しかし、厚生労働省「令和4年国民生活基礎調査」によると、65歳以上の世帯の35%が住民税非課税世帯なので、定額減税の対象とはならない年金受給者は多いと思います。なお、住民税非課税世帯などの低所得世帯には給付金が支給されます。
国民年金と厚生年金の平均はいくら?
ここからは、国民年金、厚生年金それぞれの平均受給額と金額ごとの分布をみていきましょう。
*「国民年金」「厚生年金」の平均受給額
厚生労働省の「令和4年度 厚生年金保険・国民年金事業の概況」から、国民年金受給権者、厚生年金受給権者の平均受給額を紹介します。
■国民年金受給権者の平均年金月額
男性:5万8,798円
女性:5万4,426円
全体:5万6,316円
■厚生年金受給権者平均年金月額
男性:16万3,875円
女性:10万4,878円
全体:14万3,973円
国民年金の場合は5万円台とかなり少ないことがわかります。厚生年金の場合は、男女差が著しく、男性は平均が16万円台であるのに対し、女性は10万円台となっています。

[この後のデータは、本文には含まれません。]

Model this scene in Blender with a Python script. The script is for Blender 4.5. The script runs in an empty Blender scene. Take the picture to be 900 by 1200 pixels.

女性の場合、結婚や出産、子育てによってキャリアが中断され、その後はパートなどの非正規雇用となるケースが多く、男性ほど高い賃金を維持できないことが原因のひとつと考えられます。
*厚生年金の月額階級別受給権者数
このように、厚生年金は受給額で男女差が大きいため、平均である14万3,973円が数として一番多くはなりません。そこで金額ごとの分布がわかるように、月額の受給額を1万円単位で階級にして、どの階級が多いのか一目でわかるグラフを作成しました。

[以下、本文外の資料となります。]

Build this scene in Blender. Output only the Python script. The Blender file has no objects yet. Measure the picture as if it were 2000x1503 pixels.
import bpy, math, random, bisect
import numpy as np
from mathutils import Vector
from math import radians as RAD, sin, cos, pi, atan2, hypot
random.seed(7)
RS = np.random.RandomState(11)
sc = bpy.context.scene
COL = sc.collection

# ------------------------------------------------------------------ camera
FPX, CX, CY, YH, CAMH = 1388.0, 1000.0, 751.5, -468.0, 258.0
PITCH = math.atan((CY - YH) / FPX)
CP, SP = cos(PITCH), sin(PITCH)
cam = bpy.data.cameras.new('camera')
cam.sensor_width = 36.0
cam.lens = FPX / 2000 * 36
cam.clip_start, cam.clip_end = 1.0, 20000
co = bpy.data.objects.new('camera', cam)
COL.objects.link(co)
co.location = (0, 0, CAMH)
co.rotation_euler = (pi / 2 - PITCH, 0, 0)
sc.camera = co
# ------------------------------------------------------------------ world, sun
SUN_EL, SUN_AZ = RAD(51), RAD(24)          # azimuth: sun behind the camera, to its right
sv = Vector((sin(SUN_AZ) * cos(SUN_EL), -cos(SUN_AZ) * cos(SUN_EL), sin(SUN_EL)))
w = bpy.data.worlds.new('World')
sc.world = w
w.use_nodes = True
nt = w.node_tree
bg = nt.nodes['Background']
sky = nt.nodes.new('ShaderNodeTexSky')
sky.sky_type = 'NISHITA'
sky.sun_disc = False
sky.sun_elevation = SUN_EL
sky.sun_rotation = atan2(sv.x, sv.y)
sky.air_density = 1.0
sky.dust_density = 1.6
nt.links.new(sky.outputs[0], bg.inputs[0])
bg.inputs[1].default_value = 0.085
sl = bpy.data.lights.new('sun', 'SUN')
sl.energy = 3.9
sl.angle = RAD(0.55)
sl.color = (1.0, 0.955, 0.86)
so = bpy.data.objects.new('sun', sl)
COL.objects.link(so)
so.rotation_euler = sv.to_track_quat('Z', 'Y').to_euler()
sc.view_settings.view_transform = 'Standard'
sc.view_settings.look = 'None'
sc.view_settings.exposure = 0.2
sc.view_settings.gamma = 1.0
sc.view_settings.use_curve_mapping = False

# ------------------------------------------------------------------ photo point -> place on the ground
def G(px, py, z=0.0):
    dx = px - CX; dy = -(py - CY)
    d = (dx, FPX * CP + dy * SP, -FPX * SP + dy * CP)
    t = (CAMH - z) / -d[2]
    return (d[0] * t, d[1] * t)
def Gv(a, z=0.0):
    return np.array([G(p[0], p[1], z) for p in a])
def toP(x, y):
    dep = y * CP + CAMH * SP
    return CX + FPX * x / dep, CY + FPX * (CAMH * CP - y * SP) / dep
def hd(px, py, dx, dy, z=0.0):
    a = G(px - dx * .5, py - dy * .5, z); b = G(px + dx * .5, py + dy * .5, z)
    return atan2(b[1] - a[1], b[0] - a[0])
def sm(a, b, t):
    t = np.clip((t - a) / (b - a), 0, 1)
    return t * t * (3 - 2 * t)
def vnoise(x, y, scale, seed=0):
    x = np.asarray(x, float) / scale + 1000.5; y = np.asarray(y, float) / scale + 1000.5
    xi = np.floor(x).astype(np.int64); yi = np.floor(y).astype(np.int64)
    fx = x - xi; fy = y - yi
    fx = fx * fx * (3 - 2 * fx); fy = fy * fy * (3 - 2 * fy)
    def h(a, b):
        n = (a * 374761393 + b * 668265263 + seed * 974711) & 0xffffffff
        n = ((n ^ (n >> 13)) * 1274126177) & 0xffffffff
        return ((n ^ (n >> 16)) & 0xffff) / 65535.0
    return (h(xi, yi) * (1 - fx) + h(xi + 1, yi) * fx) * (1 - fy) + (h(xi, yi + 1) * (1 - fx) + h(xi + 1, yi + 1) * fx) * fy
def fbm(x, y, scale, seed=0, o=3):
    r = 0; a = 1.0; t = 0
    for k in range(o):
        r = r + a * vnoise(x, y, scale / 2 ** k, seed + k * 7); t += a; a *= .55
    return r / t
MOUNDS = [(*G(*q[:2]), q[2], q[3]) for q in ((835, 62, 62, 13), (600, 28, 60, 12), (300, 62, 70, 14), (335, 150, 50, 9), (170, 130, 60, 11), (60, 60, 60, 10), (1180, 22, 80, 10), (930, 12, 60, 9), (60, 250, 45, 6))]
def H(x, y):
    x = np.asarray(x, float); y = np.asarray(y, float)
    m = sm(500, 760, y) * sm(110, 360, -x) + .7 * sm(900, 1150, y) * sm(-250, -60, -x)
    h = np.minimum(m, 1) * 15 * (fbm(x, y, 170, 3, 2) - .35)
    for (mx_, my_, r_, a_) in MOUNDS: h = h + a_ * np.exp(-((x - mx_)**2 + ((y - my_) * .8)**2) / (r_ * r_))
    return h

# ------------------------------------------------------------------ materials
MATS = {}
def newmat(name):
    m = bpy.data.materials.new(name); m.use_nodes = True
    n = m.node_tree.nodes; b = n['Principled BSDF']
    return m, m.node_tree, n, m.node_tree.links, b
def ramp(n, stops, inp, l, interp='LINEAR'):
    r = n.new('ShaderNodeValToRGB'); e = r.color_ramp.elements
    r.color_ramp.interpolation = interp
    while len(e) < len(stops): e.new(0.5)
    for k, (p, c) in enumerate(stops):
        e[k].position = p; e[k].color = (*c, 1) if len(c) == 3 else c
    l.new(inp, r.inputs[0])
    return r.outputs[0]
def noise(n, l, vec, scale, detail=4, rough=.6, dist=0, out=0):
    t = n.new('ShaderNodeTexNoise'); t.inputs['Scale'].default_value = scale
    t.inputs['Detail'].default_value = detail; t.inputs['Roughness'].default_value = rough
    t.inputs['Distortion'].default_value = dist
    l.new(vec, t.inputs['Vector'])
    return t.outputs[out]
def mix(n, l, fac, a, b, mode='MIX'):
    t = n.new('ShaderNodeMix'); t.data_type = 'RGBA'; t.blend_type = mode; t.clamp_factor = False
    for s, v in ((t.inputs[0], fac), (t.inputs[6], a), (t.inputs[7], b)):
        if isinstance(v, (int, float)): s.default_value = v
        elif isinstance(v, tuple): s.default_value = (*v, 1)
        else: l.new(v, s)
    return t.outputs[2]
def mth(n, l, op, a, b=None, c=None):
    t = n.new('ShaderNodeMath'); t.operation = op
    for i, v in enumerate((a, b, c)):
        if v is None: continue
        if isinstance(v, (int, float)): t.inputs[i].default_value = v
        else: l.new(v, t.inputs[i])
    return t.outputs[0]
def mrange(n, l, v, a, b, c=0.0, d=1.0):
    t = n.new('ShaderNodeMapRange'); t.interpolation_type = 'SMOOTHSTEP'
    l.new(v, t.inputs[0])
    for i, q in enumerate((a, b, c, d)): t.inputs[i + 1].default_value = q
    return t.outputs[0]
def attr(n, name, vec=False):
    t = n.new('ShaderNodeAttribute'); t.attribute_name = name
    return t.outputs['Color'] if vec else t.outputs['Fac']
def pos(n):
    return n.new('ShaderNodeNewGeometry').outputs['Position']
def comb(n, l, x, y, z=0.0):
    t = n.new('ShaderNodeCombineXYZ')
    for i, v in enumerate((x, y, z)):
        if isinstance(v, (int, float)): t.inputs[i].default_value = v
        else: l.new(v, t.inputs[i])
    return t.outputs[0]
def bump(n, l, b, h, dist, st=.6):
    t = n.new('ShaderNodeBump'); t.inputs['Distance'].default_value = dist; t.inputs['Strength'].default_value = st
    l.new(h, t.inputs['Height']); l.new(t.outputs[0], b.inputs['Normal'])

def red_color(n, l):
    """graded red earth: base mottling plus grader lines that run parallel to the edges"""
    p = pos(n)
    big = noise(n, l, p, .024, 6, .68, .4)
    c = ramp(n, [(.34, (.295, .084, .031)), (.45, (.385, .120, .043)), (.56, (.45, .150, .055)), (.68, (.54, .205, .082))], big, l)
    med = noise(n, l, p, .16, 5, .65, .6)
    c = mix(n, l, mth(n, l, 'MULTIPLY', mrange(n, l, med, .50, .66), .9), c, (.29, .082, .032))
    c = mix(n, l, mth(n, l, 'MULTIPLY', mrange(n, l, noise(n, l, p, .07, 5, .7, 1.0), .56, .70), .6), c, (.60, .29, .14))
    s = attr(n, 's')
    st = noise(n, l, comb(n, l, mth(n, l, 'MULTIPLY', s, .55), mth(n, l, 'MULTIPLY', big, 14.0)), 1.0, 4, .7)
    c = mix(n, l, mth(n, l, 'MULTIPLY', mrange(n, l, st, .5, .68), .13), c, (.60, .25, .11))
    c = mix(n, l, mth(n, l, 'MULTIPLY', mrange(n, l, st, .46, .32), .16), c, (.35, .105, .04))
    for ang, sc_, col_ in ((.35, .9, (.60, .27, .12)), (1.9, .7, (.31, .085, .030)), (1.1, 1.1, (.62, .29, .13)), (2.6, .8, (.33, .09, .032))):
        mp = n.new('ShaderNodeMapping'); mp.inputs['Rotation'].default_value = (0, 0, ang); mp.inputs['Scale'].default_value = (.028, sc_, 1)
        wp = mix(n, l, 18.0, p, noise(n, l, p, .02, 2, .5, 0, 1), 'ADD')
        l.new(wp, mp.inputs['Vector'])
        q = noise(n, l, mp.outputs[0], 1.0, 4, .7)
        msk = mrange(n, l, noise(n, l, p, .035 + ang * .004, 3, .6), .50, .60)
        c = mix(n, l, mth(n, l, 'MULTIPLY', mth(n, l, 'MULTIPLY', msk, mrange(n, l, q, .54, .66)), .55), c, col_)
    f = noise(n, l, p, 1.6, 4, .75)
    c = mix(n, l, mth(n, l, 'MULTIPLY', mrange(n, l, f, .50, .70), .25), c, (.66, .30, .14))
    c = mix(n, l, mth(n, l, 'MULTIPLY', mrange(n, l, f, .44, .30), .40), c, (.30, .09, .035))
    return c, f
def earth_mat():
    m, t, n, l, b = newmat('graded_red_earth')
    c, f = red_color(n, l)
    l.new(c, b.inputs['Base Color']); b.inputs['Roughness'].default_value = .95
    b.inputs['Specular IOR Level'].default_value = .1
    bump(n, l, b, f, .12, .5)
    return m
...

女性は7万円以上13万円未満あたりにボリュームゾーンがあり、男性は14万円以上21万円未満あたりにボリュームゾーンがあります。女性は9万円以上10万円未満がもっとも多く、男性は17万円以上18万円未満がもっとも多くなっています。このように男女で山の位置が異なっているのは、働き方や賃金格差が影響しているようです。
おわりに
あなたが受け取っている年金額は、平均よりも多かったでしょうか、少なかったでしょうか。公的年金が少なくても、貯蓄や個人年金などで準備しておけば問題はありません。これから老後を迎える人はiDeCoやNISAなどを活用して、老後資金を少しでも増やしておくといいでしょう。